The Democratic Campaign
Unlike free silver in
1896 and imperialism in 1900, Bryan did not designate one issue as “paramount”
in 1908. In his first post-nomination speech, he emphasized the labor
question, promising to establish a Department of Labor and exempting labor
unions from antitrust prosecution. In September, AFL president Samuel
Gompers campaigned for him. Bryan made a major issue of campaign
contributions, refusing to accept corporate money and (on October 15) publishing
the names of those contributing $100 or more to his election effort. To
highlight that he was the candidate of “the People” (a title Taft also claimed),
Bryan solicited dollar donations from ordinary citizens. The tactic
failed. By early October, only 50,000 people had contributed less than
$250,000 dollars ($4.84 million in 2002 dollars), a disappointing figure.
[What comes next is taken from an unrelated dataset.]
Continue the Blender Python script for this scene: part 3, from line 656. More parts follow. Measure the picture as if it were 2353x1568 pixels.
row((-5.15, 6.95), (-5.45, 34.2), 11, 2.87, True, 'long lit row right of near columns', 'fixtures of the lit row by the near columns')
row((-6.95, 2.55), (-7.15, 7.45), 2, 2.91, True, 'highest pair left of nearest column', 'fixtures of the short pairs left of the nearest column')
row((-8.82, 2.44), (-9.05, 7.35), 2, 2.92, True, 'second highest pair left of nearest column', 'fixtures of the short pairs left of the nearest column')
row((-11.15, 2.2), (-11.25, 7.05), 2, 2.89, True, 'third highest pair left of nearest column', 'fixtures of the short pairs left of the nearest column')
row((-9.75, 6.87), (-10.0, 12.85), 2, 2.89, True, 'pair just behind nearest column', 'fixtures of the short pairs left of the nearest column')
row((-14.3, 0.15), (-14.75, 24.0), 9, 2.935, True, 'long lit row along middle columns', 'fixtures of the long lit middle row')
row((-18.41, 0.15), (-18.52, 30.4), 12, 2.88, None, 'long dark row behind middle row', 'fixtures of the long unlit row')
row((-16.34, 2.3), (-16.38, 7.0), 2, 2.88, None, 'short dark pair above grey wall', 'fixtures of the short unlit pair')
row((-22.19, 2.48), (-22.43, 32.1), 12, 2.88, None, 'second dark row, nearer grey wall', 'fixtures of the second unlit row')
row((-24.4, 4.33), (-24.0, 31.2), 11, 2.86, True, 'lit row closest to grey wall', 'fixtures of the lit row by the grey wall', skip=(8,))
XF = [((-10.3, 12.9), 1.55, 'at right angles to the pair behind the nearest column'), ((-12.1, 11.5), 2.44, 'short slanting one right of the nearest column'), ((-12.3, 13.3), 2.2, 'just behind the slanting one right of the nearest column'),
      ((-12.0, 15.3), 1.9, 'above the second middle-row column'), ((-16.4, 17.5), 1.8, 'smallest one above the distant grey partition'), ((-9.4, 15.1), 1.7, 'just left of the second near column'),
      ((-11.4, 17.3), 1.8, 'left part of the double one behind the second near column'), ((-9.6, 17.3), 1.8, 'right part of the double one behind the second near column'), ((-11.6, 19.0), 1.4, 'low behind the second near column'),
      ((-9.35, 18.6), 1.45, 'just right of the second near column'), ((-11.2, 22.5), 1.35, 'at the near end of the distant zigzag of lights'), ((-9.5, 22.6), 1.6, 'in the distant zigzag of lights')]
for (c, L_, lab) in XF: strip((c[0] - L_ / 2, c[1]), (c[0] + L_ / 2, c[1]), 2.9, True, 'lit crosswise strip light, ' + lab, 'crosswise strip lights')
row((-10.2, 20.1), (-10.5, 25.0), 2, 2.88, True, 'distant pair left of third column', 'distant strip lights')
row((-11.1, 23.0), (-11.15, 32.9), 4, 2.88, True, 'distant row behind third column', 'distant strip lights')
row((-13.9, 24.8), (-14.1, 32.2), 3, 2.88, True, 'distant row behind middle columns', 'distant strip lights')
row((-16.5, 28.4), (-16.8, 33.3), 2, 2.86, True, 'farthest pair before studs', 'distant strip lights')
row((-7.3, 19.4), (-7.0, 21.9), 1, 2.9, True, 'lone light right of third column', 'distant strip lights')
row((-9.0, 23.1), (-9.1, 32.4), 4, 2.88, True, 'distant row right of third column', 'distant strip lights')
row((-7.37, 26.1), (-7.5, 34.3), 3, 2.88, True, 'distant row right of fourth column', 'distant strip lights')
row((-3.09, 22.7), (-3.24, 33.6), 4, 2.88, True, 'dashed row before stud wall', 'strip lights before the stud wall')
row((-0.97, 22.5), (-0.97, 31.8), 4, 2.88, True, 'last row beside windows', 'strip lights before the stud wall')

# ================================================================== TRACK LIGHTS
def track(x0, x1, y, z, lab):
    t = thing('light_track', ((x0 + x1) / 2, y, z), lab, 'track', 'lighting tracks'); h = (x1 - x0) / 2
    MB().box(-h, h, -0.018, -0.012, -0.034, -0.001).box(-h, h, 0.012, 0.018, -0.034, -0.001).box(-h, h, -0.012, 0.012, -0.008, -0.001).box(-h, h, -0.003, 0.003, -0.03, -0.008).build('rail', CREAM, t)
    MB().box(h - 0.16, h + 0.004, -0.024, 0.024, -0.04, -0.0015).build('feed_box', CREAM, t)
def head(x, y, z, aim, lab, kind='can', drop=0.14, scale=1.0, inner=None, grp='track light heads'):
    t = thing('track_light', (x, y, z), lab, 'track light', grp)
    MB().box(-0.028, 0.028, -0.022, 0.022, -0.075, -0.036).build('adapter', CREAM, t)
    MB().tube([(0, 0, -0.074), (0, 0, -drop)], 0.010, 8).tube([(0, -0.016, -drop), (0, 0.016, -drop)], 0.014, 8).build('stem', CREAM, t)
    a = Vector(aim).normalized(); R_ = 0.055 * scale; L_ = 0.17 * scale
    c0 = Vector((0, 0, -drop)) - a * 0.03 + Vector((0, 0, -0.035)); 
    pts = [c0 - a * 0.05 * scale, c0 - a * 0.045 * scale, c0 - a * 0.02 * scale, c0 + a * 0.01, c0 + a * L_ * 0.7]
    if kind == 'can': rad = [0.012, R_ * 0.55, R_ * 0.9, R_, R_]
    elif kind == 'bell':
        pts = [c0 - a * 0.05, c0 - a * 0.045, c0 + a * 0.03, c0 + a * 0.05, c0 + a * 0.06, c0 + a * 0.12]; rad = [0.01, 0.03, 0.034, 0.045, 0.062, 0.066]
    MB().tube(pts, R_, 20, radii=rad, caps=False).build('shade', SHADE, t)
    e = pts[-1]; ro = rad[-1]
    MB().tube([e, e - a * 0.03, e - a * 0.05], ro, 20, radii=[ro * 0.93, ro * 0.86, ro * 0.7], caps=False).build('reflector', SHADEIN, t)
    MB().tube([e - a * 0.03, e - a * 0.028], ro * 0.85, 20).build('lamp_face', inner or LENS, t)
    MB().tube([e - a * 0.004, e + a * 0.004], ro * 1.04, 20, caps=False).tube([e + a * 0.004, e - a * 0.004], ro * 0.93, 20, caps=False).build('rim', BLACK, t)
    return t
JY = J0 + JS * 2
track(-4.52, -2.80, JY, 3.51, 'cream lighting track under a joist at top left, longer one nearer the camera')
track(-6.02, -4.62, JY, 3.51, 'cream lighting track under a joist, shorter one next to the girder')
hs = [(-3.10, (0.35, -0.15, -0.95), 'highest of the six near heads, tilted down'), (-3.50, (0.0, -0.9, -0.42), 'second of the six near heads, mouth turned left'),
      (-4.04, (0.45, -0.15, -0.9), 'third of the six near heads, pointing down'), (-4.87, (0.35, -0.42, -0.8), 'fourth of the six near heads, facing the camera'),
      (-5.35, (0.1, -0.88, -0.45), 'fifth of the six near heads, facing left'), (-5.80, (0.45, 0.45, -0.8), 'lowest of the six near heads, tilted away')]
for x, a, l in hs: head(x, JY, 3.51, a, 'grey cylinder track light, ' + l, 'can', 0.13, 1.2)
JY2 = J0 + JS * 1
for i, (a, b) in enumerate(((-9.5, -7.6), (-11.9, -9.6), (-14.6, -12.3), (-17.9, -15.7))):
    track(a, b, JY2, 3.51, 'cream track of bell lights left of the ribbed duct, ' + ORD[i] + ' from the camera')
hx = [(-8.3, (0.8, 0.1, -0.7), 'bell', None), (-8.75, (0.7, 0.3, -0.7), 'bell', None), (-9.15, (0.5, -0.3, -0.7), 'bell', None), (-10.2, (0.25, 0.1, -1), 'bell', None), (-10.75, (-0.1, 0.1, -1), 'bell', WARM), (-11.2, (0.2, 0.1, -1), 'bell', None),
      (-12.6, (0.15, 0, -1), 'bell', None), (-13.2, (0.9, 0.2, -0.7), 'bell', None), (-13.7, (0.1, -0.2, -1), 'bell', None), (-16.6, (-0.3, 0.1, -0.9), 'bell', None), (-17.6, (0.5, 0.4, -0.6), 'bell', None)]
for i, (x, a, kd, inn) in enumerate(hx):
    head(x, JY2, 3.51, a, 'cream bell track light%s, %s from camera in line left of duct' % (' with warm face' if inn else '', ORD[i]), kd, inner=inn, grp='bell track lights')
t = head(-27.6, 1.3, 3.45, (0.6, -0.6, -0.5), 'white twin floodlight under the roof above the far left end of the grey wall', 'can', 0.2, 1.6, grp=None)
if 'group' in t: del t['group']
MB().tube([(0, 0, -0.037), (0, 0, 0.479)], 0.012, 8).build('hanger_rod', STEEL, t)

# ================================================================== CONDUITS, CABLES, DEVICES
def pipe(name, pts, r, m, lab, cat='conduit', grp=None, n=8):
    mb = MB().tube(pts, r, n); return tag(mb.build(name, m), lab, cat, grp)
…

His challenge to Republicans to publish a list of donors went unheeded during
the campaign. Although debate over alcohol prohibition was important in
many states, both nominees avoided the subject.
As Taft’s acceptance speech
responded to the Democratic platform, so Bryan’s acceptance speech on August 12
answered the Republican nominee. He repeated the Democratic platform’s
assertion that the main question of the campaign was “Shall the People Rule?”
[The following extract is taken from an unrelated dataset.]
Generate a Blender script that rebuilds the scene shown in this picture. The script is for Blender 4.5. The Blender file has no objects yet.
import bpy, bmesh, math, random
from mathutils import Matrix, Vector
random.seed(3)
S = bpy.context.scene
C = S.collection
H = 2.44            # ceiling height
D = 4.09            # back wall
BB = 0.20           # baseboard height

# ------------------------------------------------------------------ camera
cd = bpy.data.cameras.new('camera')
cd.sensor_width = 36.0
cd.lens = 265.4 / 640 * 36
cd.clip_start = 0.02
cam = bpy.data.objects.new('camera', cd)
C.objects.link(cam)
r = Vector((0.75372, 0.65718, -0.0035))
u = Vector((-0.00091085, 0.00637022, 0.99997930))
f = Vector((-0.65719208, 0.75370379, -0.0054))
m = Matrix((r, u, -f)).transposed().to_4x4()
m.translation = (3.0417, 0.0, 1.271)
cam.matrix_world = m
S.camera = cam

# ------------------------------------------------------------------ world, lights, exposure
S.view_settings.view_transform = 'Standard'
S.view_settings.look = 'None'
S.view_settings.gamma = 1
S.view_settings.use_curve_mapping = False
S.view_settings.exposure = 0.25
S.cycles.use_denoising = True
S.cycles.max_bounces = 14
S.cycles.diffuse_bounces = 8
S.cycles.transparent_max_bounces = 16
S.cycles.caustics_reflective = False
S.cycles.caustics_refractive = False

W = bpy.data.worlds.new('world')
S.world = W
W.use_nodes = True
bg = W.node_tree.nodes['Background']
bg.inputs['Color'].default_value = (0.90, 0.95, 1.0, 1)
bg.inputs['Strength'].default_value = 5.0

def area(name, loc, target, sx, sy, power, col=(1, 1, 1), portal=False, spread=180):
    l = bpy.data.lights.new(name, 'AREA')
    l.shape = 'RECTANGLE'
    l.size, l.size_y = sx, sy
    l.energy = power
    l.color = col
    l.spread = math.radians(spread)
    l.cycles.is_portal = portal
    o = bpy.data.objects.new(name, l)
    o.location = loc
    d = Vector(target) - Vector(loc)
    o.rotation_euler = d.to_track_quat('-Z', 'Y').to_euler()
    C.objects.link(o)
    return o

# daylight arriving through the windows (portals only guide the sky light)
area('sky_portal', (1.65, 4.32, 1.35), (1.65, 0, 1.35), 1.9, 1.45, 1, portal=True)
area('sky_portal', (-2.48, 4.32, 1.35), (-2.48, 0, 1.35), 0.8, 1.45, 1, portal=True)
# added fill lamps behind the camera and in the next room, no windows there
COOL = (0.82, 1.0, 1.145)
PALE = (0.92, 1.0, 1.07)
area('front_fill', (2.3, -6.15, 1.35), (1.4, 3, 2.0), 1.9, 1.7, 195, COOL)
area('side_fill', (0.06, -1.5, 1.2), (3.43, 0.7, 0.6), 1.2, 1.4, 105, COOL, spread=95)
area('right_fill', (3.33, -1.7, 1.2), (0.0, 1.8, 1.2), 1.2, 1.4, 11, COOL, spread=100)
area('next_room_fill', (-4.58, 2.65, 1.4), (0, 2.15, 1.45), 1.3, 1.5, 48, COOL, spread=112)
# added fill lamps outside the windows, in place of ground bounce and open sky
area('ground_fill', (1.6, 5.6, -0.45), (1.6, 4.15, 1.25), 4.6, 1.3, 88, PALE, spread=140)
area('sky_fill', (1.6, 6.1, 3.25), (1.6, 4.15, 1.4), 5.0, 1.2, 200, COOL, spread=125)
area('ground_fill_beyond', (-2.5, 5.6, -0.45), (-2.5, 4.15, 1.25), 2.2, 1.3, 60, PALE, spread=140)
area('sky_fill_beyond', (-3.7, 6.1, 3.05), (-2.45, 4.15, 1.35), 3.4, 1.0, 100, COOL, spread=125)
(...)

Bryan charged that money from corporations led Republicans to enact legislation
favoring big business and blocking reform. He also singled out the
election of U.S. senators by state legislatures as an impediment to reform, and
said he would call Congress into special session to propose a constitutional
amendment for the direct election of senators. (Taft neutralized the issue
by declaring it “nonpartisan.”) The third major obstacle to popular rule
and reform was identified as the extraordinary power of the Republican Speaker
of the House, Joe Cannon.
As he had in 1896 and 1900,
Bryan ran an energetic campaign, speaking throughout the North and West, while
vice-presidential nominee Kern concentrated on the South. Bryan drew large
crowds and delivered numerous speeches each day (including a record-breaking
30). Now middle-aged, he would often collapse in bed exhausted after a
speech and sleep for a while. He expected to lose New England and the West
Coast, and to hold the South and Rocky Mountain States. Of 60 days on the
campaign trail, half were spent in the Midwest, 10 in New York, 6 in other
Eastern states, and the remaining 14 days in the Plain States and Colorado.
Late in October, Bryan charged
Republicans with trying to buy the election and coercing the labor vote, but the
claims did not seem to resonate with voters. In the pivotal swing state of
New York, he was backed by former senator David B. Hill and Tammany Hall, but
refused the request of leading Democrats that he promise to appoint pro-business
Supreme Court nominees. Bryan pummeled his opponent on the issues of labor
and campaign contributions, and used Andrew Carnegie and John D. Rockefeller’s
endorsements of Taft against the Republican nominee. Nevertheless, Bryan
lost New York that November, 53%-41% (3% less than his 44% in 1900).